Dr. Manhattan, with the same knowledge of the human condition, chooses to distance himself as far as possible from it for most of the movie. His story shows us that there certainly is a problem — a problem with us. At one point the Comedian points out that “mankind’s been trying to kill each other off since the beginning of time”. At another point, Dr. Manhattan claims that even if everyone does die, “the universe will not even notice”.

Perhaps both points are valid. A cynic would certainly agree with all of the above. However, it doesn’t take a cynic to know that there is a dearth of morality in the world. Humans are killing other humans on a massive scale every day. Sometimes it takes something fake to make us realize just how wrong this is. In Watchmen, the audience is given a front row seat to the shortcomings of human morality in a way that is enjoyable — action, humor, and great lines all set unorthodoxly to some fantastic music — but also thought-provoking.

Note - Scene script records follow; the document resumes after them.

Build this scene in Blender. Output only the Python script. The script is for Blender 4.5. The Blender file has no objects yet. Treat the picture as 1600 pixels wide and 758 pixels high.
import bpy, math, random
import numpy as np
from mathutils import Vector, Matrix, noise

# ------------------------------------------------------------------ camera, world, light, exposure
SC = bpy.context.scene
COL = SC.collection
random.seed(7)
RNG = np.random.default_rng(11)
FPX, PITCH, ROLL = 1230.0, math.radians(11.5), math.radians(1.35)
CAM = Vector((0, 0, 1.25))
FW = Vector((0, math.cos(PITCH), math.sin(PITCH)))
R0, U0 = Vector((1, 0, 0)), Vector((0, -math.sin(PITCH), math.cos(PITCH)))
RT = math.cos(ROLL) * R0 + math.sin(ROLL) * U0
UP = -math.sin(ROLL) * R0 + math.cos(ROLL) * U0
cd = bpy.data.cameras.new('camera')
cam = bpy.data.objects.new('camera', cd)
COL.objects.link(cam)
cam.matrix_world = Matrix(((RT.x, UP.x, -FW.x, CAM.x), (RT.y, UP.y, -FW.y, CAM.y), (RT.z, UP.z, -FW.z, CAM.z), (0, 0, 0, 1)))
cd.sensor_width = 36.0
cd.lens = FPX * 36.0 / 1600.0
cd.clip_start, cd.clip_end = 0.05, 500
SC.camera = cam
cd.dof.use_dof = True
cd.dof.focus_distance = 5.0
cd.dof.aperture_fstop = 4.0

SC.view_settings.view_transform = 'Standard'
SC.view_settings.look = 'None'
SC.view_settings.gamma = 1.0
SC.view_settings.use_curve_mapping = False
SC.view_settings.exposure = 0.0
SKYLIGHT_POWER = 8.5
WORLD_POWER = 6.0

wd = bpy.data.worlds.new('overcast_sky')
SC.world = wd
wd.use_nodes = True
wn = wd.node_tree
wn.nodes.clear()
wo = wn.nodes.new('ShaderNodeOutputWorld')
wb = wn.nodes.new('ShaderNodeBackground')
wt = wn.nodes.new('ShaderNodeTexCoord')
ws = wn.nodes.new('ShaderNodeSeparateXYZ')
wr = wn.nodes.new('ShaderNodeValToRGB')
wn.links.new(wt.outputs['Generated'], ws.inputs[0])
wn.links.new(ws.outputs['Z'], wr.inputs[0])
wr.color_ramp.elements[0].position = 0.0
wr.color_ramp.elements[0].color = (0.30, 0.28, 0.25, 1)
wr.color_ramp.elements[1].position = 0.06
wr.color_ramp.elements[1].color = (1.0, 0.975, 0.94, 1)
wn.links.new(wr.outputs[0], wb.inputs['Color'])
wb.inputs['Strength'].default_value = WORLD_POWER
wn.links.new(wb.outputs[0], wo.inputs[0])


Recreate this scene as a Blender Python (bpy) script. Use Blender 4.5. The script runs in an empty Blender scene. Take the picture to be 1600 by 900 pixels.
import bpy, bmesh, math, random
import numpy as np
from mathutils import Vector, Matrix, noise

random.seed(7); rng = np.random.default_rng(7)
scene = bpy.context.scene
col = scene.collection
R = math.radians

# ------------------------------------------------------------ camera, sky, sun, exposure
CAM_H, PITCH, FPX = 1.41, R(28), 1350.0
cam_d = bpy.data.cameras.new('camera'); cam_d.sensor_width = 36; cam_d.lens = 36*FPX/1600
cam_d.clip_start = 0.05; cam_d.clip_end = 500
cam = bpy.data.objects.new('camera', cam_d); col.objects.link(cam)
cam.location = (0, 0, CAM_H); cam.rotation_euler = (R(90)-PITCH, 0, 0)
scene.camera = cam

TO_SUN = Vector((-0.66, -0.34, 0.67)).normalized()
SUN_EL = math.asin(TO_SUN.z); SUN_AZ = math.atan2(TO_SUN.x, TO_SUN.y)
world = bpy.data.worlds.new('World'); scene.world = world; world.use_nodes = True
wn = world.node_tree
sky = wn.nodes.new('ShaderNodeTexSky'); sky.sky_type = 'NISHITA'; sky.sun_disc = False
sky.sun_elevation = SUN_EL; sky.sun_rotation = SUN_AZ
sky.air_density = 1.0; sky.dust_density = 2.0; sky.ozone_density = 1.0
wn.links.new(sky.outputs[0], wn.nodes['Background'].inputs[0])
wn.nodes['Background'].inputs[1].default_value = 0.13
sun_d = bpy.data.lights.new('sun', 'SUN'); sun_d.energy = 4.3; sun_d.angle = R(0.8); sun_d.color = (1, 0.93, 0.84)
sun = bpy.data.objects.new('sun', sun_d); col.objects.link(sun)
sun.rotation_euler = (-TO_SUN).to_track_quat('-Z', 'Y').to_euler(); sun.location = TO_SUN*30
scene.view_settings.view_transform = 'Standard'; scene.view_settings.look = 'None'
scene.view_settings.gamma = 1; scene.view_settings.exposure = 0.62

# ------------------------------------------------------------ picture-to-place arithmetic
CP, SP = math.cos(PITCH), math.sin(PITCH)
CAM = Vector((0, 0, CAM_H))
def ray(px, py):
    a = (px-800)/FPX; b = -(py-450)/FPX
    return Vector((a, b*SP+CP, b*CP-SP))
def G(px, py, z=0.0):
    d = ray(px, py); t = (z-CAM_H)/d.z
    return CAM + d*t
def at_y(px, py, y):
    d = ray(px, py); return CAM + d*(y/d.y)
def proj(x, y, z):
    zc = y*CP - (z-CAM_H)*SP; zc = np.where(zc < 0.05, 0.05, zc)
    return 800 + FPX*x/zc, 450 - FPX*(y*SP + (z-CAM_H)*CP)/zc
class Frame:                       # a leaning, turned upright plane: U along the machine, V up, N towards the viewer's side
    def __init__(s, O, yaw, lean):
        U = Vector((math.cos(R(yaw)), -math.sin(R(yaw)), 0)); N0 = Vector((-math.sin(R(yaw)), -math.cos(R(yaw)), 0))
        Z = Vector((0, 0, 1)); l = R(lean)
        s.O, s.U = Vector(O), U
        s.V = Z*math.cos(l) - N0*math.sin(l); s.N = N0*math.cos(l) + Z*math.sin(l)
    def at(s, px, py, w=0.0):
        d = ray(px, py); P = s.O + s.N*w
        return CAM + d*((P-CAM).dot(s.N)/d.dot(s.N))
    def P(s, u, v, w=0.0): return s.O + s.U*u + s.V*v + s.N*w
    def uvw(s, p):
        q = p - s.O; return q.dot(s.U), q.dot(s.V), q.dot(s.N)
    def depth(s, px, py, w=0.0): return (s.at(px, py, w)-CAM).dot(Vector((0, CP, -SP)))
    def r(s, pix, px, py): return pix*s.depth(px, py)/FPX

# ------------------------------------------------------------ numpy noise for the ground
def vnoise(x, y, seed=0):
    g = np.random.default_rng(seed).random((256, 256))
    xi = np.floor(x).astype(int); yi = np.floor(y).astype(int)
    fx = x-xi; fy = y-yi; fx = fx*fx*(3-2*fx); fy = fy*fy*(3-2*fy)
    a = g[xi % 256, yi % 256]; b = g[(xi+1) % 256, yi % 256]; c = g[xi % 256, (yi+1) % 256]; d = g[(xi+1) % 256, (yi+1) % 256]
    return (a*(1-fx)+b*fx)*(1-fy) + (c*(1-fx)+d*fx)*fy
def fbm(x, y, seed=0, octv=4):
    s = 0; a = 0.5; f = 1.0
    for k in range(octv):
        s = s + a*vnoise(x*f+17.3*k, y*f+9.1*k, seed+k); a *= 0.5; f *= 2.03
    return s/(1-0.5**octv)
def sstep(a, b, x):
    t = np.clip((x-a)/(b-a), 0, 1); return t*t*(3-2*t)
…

Yes, Bob Dylan was right: the times they are a-changin’. Always changing. As humans it is on us to make that change positive. There are no real superheroes or supervillains in this universe, but there are heroes and villains within each and every one of us. Watchmen shows us this and hopes we will figure out that the world would be a much better place if we all channeled our inner good. It could save the world, but then again, it’s all a big joke anyways.